■ **Exercise objective**
Copy exactly, please, the lines of the data from its start through the line containing "tag(rB, 'mossy pine".

/---

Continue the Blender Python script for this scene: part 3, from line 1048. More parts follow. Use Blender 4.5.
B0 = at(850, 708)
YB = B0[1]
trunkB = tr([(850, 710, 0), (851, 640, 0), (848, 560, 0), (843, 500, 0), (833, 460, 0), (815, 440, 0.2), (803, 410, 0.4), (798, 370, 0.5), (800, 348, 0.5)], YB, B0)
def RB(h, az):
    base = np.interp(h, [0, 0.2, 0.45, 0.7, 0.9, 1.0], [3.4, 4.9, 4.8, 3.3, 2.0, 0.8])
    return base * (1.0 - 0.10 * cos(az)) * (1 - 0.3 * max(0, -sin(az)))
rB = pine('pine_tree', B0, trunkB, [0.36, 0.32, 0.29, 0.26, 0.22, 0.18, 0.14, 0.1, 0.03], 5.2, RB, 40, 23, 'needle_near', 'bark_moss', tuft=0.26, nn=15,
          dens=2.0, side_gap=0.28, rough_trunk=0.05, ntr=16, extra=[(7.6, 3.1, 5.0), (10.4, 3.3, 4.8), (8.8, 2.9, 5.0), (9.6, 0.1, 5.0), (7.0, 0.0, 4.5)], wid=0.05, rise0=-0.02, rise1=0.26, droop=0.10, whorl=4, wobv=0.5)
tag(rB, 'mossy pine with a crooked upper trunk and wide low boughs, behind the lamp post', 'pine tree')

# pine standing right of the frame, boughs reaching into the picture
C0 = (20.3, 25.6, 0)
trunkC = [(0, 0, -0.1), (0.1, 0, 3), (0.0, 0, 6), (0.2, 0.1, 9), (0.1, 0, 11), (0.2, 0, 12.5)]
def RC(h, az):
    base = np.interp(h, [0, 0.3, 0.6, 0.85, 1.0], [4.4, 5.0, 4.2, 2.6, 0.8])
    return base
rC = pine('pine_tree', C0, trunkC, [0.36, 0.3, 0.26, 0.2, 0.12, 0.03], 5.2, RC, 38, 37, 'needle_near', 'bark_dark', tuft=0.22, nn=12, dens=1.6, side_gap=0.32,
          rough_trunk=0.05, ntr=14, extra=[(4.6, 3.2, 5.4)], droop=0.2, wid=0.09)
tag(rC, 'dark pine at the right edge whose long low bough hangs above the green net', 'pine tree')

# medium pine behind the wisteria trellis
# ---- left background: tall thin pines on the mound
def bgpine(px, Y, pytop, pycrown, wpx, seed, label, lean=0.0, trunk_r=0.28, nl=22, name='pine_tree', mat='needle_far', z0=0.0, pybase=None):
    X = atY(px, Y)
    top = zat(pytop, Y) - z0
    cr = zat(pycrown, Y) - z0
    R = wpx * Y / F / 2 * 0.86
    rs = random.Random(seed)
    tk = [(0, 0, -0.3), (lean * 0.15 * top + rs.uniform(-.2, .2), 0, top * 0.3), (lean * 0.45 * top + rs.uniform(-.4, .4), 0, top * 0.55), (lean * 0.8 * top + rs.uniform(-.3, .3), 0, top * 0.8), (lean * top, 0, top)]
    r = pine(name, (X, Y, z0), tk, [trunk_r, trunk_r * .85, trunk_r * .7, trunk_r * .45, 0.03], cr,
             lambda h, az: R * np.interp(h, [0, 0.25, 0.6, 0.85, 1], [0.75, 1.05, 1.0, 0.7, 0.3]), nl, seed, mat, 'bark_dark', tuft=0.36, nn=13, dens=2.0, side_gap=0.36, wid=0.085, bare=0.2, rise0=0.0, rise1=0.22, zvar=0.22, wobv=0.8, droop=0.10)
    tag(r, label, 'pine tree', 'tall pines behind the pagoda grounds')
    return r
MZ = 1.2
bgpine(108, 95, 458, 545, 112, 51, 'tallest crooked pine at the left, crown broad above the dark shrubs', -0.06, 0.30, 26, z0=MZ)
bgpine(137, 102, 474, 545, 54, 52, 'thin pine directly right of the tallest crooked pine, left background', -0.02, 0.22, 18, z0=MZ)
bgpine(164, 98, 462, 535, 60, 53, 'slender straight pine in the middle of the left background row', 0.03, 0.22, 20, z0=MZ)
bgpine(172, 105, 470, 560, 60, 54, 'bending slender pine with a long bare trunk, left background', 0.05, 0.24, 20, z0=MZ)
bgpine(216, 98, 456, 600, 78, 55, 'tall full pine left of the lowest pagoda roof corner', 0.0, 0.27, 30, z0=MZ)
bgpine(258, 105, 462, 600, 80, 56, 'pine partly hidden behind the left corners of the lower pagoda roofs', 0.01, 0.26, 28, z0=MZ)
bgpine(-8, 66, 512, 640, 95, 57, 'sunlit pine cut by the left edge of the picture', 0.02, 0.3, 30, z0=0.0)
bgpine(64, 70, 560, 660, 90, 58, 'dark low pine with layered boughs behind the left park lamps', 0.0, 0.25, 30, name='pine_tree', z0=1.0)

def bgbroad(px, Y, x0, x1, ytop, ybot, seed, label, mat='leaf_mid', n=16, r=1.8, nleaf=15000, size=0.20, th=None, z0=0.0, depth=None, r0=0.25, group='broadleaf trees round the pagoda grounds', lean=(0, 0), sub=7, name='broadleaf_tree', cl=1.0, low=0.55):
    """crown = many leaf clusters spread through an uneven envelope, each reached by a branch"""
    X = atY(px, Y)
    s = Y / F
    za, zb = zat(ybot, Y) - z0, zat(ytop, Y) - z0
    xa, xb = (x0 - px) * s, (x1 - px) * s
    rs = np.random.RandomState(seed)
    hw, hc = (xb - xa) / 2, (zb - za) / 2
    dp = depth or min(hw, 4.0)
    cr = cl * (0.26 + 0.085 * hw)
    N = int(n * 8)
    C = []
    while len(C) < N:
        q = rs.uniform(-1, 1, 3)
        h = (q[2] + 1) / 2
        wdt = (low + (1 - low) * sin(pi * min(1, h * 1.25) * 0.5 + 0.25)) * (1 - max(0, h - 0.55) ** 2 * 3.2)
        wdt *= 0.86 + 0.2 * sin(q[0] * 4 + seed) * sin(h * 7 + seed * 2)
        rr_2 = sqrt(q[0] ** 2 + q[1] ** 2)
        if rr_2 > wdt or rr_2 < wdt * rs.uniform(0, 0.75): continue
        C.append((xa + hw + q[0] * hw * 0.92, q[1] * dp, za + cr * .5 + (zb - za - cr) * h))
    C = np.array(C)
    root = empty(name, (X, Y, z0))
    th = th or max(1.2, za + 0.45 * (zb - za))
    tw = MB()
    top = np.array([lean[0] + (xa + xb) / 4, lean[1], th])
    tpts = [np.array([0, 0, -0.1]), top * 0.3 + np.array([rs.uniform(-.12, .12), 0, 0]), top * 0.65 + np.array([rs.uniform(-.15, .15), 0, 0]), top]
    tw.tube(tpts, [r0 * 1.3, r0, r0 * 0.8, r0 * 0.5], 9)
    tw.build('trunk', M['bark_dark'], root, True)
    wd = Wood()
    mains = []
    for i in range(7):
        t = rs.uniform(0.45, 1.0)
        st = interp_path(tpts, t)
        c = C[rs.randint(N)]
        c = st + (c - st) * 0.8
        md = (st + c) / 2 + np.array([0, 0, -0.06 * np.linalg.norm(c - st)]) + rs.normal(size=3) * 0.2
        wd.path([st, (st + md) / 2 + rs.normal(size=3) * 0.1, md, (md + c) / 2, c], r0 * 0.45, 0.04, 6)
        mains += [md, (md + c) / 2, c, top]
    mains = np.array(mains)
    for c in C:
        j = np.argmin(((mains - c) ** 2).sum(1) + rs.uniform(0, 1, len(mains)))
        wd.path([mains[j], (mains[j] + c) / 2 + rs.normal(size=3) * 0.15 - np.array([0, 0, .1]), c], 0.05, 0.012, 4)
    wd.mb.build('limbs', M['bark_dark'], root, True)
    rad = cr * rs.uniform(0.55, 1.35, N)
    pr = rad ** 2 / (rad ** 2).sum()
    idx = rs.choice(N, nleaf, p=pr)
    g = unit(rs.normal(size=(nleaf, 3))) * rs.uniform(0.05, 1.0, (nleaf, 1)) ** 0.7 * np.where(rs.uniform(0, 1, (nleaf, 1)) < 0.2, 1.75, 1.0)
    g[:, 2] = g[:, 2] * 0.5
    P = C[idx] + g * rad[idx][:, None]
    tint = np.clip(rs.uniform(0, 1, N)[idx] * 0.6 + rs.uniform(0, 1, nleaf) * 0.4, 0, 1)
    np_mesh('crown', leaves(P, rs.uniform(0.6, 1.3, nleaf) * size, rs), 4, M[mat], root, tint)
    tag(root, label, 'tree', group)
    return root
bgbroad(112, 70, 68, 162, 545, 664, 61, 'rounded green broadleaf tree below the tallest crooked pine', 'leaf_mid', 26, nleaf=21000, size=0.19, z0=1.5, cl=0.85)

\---

■ **Output**
Continue the Blender Python script for this scene: part 3, from line 1048. More parts follow. Use Blender 4.5.
B0 = at(850, 708)
YB = B0[1]
trunkB = tr([(850, 710, 0), (851, 640, 0), (848, 560, 0), (843, 500, 0), (833, 460, 0), (815, 440, 0.2), (803, 410, 0.4), (798, 370, 0.5), (800, 348, 0.5)], YB, B0)
def RB(h, az):
    base = np.interp(h, [0, 0.2, 0.45, 0.7, 0.9, 1.0], [3.4, 4.9, 4.8, 3.3, 2.0, 0.8])
    return base * (1.0 - 0.10 * cos(az)) * (1 - 0.3 * max(0, -sin(az)))
rB = pine('pine_tree', B0, trunkB, [0.36, 0.32, 0.29, 0.26, 0.22, 0.18, 0.14, 0.1, 0.03], 5.2, RB, 40, 23, 'needle_near', 'bark_moss', tuft=0.26, nn=15,
          dens=2.0, side_gap=0.28, rough_trunk=0.05, ntr=16, extra=[(7.6, 3.1, 5.0), (10.4, 3.3, 4.8), (8.8, 2.9, 5.0), (9.6, 0.1, 5.0), (7.0, 0.0, 4.5)], wid=0.05, rise0=-0.02, rise1=0.26, droop=0.10, whorl=4, wobv=0.5)
tag(rB, 'mossy pine with a crooked upper trunk and wide low boughs, behind the lamp post', 'pine tree')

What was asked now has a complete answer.